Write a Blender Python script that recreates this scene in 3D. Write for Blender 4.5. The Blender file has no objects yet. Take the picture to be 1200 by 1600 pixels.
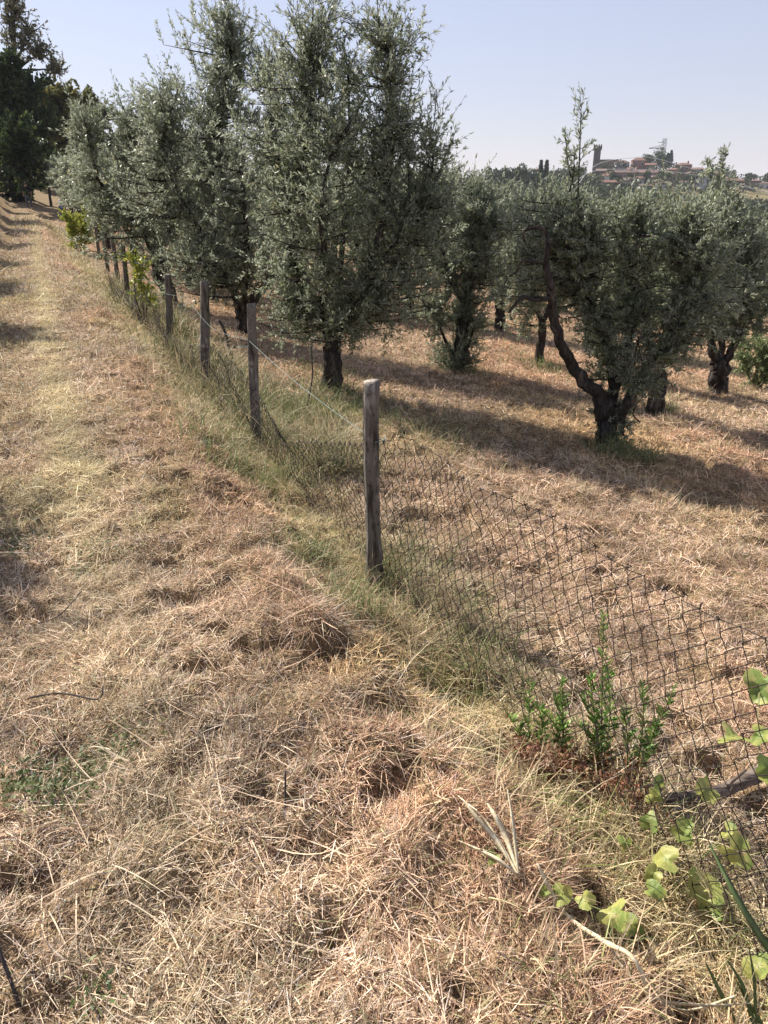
import bpy, math, random
import numpy as np
from mathutils import Vector

sc = bpy.context.scene
# ---------------------------------------------------------------- camera, world, sun, exposure
F = 1155.0 / 1600.0                     # focal length / picture height
PITCH = math.radians(23.4)
EYE = 1.6
cam_d = bpy.data.cameras.new('camera'); cam = bpy.data.objects.new('camera', cam_d)
sc.collection.objects.link(cam); sc.camera = cam
cam.location = (0, 0, EYE); cam.rotation_euler = (math.pi/2 - PITCH, 0, 0)
cam_d.sensor_fit = 'VERTICAL'; cam_d.sensor_height = 24.0; cam_d.lens = 24.0 * F
cam_d.clip_start = 0.05; cam_d.clip_end = 4000

SUN_EL = math.radians(41); SUN_AZ = math.radians(-52)      # azimuth from +Y, negative = left
sun_dir = Vector((math.sin(SUN_AZ)*math.cos(SUN_EL), math.cos(SUN_AZ)*math.cos(SUN_EL), math.sin(SUN_EL)))
sd = bpy.data.lights.new('sun', 'SUN'); sd.energy = 5.0; sd.angle = math.radians(0.55); sd.color = (1.0, 0.93, 0.83)
so = bpy.data.objects.new('sun', sd); sc.collection.objects.link(so)
so.rotation_euler = sun_dir.to_track_quat('Z', 'Y').to_euler(); so.location = (-30, 20, 40)

w = bpy.data.worlds.new('World'); sc.world = w; w.use_nodes = True
wn = w.node_tree.nodes; wl = w.node_tree.links; wn.clear()
sky = wn.new('ShaderNodeTexSky'); sky.sky_type = 'NISHITA'; sky.sun_disc = False
sky.sun_elevation = SUN_EL; sky.sun_rotation = SUN_AZ % (2*math.pi)
sky.air_density = 1.25; sky.dust_density = 0.2; sky.ozone_density = 2.2; sky.altitude = 100
hs = wn.new('ShaderNodeHueSaturation'); hs.inputs['Saturation'].default_value = 0.75; hs.inputs['Value'].default_value = 1.0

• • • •

REQUEST —
Your task is to restate word for word the lines from the top of the data to the line containing "so.rotation_euler = sun_dir.to_track_quat('Z', 'Y').to_euler();", both ends included, with every picture left out.

COMPLETE OUTPUT —
Write a Blender Python script that recreates this scene in 3D. Write for Blender 4.5. The Blender file has no objects yet. Take the picture to be 1200 by 1600 pixels.
import bpy, math, random
import numpy as np
from mathutils import Vector

sc = bpy.context.scene
# ---------------------------------------------------------------- camera, world, sun, exposure
F = 1155.0 / 1600.0                     # focal length / picture height
PITCH = math.radians(23.4)
EYE = 1.6
cam_d = bpy.data.cameras.new('camera'); cam = bpy.data.objects.new('camera', cam_d)
sc.collection.objects.link(cam); sc.camera = cam
cam.location = (0, 0, EYE); cam.rotation_euler = (math.pi/2 - PITCH, 0, 0)
cam_d.sensor_fit = 'VERTICAL'; cam_d.sensor_height = 24.0; cam_d.lens = 24.0 * F
cam_d.clip_start = 0.05; cam_d.clip_end = 4000

SUN_EL = math.radians(41); SUN_AZ = math.radians(-52)      # azimuth from +Y, negative = left
sun_dir = Vector((math.sin(SUN_AZ)*math.cos(SUN_EL), math.cos(SUN_AZ)*math.cos(SUN_EL), math.sin(SUN_EL)))
sd = bpy.data.lights.new('sun', 'SUN'); sd.energy = 5.0; sd.angle = math.radians(0.55); sd.color = (1.0, 0.93, 0.83)
so = bpy.data.objects.new('sun', sd); sc.collection.objects.link(so)
so.rotation_euler = sun_dir.to_track_quat('Z', 'Y').to_euler(); so.location = (-30, 20, 40)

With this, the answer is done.